**Task description**. From the entries below, gather each line containing the word "high".

**Material shown**.
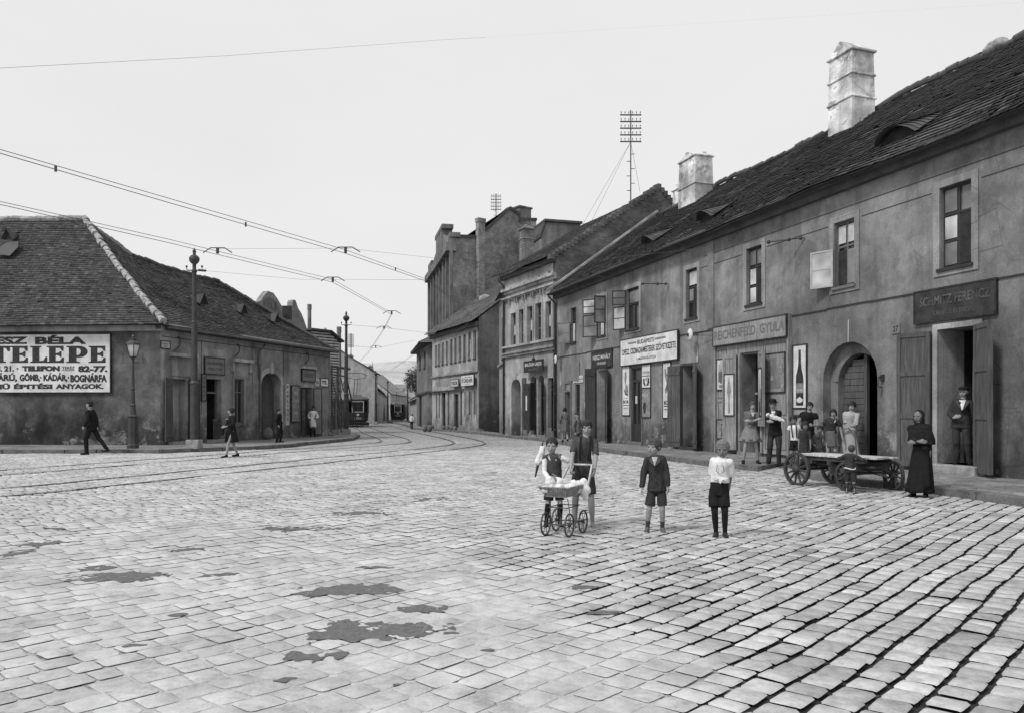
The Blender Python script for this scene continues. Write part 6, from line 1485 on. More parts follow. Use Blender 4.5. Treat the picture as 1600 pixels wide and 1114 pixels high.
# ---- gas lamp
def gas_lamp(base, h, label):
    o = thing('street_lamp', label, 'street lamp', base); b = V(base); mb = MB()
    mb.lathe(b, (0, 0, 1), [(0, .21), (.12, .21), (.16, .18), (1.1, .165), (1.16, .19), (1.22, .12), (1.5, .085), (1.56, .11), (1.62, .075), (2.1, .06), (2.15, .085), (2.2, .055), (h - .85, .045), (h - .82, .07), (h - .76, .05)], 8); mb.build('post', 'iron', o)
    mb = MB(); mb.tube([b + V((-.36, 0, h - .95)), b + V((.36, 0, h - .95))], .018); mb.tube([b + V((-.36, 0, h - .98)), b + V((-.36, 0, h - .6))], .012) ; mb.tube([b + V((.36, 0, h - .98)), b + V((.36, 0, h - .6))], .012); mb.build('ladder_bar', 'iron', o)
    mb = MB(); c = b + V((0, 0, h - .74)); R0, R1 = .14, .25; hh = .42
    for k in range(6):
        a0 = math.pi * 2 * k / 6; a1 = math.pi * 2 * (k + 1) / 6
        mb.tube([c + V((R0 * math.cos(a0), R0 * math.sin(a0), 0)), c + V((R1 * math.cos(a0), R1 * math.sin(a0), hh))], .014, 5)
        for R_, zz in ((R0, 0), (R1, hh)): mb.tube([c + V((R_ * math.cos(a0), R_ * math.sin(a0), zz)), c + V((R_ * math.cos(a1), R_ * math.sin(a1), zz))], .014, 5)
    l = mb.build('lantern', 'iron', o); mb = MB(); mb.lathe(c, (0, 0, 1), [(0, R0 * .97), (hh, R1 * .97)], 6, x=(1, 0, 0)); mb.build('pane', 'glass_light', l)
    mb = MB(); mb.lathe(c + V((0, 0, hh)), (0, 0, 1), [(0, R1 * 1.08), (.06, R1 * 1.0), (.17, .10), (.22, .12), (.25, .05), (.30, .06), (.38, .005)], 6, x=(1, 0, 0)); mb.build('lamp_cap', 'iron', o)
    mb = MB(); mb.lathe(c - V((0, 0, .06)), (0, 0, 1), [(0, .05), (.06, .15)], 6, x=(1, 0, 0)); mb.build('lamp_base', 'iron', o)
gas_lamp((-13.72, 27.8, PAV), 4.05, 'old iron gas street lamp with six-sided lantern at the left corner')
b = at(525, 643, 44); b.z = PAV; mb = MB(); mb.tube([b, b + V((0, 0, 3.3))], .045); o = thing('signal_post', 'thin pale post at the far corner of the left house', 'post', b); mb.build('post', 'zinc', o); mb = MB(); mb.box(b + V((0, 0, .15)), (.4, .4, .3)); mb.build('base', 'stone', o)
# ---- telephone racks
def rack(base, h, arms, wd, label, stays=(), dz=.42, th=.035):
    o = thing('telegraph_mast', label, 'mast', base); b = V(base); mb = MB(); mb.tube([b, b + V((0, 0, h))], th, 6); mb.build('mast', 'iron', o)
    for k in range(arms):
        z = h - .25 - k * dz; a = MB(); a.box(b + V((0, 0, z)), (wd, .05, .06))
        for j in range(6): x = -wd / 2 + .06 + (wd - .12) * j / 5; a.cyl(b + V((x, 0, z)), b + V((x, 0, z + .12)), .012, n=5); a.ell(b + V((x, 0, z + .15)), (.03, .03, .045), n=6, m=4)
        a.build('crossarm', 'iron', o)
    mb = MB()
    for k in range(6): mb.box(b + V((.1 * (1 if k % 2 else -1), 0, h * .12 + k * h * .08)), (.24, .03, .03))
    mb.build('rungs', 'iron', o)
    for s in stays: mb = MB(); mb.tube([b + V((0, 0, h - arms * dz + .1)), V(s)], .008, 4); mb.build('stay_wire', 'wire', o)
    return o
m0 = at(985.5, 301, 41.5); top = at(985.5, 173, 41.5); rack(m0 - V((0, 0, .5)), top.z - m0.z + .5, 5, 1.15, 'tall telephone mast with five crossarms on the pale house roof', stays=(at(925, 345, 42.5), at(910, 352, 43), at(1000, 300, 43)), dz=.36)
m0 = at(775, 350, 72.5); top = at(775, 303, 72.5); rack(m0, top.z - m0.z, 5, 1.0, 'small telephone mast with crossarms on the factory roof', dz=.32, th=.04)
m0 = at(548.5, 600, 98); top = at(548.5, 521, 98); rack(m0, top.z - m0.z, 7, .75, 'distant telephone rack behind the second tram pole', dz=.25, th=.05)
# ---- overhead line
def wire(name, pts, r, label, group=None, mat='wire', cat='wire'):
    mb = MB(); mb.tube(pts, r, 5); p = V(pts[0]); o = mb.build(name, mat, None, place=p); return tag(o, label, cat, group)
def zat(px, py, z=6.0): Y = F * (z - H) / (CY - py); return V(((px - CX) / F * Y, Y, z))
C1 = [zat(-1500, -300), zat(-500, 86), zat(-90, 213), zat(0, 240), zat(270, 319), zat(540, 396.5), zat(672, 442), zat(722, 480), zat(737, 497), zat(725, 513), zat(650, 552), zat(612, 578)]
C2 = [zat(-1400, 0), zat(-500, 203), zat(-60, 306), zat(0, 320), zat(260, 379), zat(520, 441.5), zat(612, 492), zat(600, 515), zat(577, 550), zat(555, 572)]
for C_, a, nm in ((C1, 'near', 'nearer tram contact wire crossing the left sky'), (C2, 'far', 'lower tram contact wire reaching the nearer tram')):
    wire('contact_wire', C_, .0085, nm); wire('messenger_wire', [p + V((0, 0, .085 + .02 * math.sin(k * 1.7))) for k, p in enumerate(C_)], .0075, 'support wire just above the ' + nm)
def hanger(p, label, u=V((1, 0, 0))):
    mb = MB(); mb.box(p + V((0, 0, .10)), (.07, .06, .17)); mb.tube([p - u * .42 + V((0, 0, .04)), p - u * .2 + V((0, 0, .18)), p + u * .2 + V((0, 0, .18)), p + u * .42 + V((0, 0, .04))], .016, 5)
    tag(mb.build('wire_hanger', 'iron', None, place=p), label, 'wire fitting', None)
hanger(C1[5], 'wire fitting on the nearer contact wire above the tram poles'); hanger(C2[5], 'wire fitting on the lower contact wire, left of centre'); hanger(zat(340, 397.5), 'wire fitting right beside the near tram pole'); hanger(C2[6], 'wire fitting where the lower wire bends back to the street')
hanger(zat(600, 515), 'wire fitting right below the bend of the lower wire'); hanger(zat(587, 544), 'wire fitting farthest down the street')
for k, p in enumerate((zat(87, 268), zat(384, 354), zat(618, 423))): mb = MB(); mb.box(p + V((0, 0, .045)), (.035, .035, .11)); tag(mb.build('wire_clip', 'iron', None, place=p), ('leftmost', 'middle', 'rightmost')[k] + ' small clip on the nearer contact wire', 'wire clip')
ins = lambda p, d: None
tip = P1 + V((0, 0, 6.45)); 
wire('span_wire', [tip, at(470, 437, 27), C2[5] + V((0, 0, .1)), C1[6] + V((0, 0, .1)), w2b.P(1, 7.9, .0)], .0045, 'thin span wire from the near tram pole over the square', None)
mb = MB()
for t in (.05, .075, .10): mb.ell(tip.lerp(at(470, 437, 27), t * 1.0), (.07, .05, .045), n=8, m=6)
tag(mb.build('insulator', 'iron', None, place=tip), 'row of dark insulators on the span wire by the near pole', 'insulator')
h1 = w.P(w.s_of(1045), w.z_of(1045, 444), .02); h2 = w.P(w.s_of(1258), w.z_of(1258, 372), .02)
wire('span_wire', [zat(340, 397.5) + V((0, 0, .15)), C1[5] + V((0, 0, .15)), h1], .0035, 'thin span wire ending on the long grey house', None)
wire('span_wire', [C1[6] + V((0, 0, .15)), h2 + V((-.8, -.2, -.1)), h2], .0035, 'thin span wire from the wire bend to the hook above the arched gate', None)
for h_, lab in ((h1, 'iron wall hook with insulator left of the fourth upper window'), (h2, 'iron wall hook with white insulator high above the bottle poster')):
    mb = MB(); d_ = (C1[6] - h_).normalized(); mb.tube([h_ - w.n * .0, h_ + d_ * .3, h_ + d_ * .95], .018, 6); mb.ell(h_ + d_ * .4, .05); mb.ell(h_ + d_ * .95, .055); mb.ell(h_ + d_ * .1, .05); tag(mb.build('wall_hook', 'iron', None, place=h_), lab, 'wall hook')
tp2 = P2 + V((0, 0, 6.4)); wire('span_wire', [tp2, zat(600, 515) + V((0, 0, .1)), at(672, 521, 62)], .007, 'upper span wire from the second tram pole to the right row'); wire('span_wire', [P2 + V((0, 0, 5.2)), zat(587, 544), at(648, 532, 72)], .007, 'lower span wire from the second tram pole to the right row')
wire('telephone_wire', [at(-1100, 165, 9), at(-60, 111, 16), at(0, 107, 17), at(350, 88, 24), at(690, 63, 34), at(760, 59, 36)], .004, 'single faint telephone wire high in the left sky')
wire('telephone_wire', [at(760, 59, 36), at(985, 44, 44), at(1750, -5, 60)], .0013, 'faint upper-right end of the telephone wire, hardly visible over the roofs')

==

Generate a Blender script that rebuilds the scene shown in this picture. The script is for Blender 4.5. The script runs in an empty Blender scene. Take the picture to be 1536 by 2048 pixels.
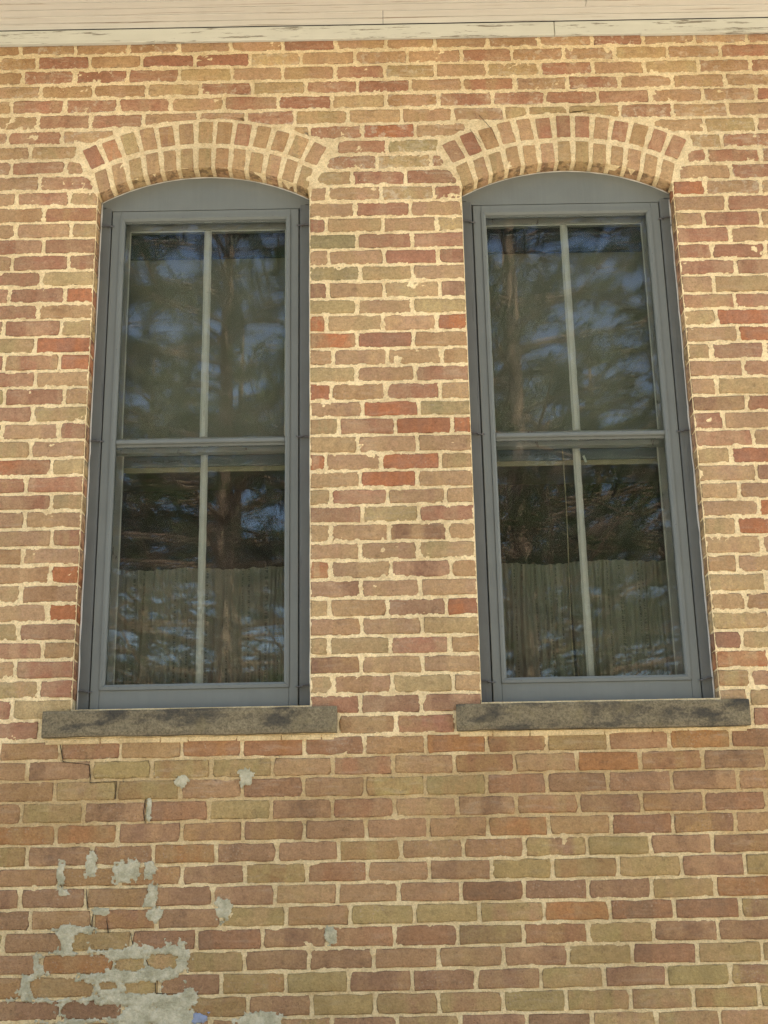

**Solution to this problem**.
The Blender Python script for this scene continues. Write part 6, from line 1485 on. More parts follow. Use Blender 4.5. Treat the picture as 1600 pixels wide and 1114 pixels high.
for h_, lab in ((h1, 'iron wall hook with insulator left of the fourth upper window'), (h2, 'iron wall hook with white insulator high above the bottle poster')):
wire('telephone_wire', [at(-1100, 165, 9), at(-60, 111, 16), at(0, 107, 17), at(350, 88, 24), at(690, 63, 34), at(760, 59, 36)], .004, 'single faint telephone wire high in the left sky')